Jeśli na liście Twoich ulubionych gier najwyższe pozycje zajmują produkcje pokroju Dooma, Just Cause, Call of Duty czy Battlefielda, to ten ranking prawdopodobnie Cię nie zainteresuje. Jeśli jednak w grach najbardziej cenisz sobie element strategicznego myślenia i lubisz nadawać wydarzeniom bieg zgodnie z własnymi wyborami, to na pewno kochasz skradanki. Tego typu gry są już absolutną niszą i coraz rzadziej można je znaleźć w ofertach wydawców. Niemniej nadal mają wierne grono fanów. Dziś przedstawiamy subiektywny ranking TOP 5 najlepszych skradanek w historii gier.
- Seria Splinter Cell – kto nie zna przygód Sama Fishera, ten nie może powiedzieć nic na temat przyjemności grania w skradanki. Ta seria cieszy się prawdziwym kultem i nawet po kilkunastu latach od premiery jest stawiana za wzór gatunku. Najlepsze były dwie pierwsze części – później Fisher zaczął się niepotrzebnie zmieniać w płatnego zabójcę o ambicjach Rambo.
- Seria Metal Gear Solid – jest to jedna z tych gier, które budzą skrajne emocje. Jedni uwielbiają całą serię, inni zachodzą w głowę, jak można było tak zepsuć kapitalną markę. W każdym razie MGS jest i na zawsze pozostanie jedną z najlepszych skradanek w historii. Japończycy może za bardzo kombinują ze Snakiem, ale dla fanów gatunku jest to pozycja obowiązkowa.
- Dishonored – pierwsza część zachwycała grafiką, rewelacyjną fabułą i bardzo przyjemnym elementem skradankowym. Pewnie, że to nie jest Splinter Cell, ale niektóre schematy mogą irytować, jednak pamiętajmy, co jest największym dziedzictwem skradanek: możliwość zakończenia misji na kilka różnych sposobów, bez narzucającej się liniowości. Dishonored realizowało to świetnie, a otwarty świat w tej grze jest zbudowany po mistrzowsku.
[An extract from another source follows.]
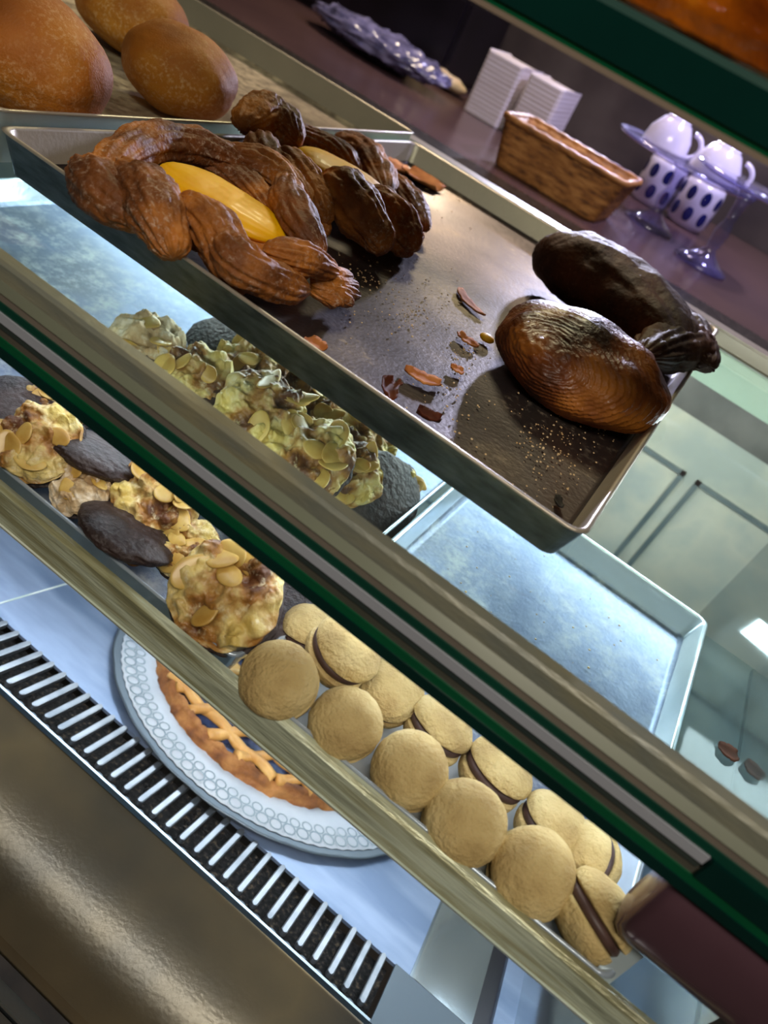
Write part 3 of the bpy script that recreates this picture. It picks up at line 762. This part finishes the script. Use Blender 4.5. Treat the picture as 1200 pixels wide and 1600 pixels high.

- Commandos: Behind Enemy Lines – dla wielu może to być zaskoczenie, bo Commandos jest przede wszystkim RTS-em, ale jednak z bardzo ważnymi elementami skradanki. To właśnie one spowodowały, że seria zdobyła sobie taką popularnością i do dziś jest uznawana za jedno ze szczytowych dokonań w dziedzinie produkcji strategicznych. Skradanie jest tutaj najważniejsze. Na wariata nie da się zrobić absolutnie nic, o czym wielu szybko się przekonało.
- Hitman – oczywiście, tej gry nie mogło zabraknąć w rankingu, bo dla gatunku ma ona znaczenie wręcz kanoniczne. Hitman jest świetną grą i rzadkim przykładem produkcji, która przez wiele lat nie miała żadnej ewidentnie słabej odsłony. Kultowe „Blood Money” to już klasyka i jedna z najlepszych gier ever, bez podziału na gatunki.
Skradanki to świetne, wciągające gry, którym należy poświęcić odpowiednio dużo czasu. Pewnie, nie każdemu to pasuje, a wręcz większości nie pasuje, stąd powolny regres tego typu produkcji na rynku. Szkoda.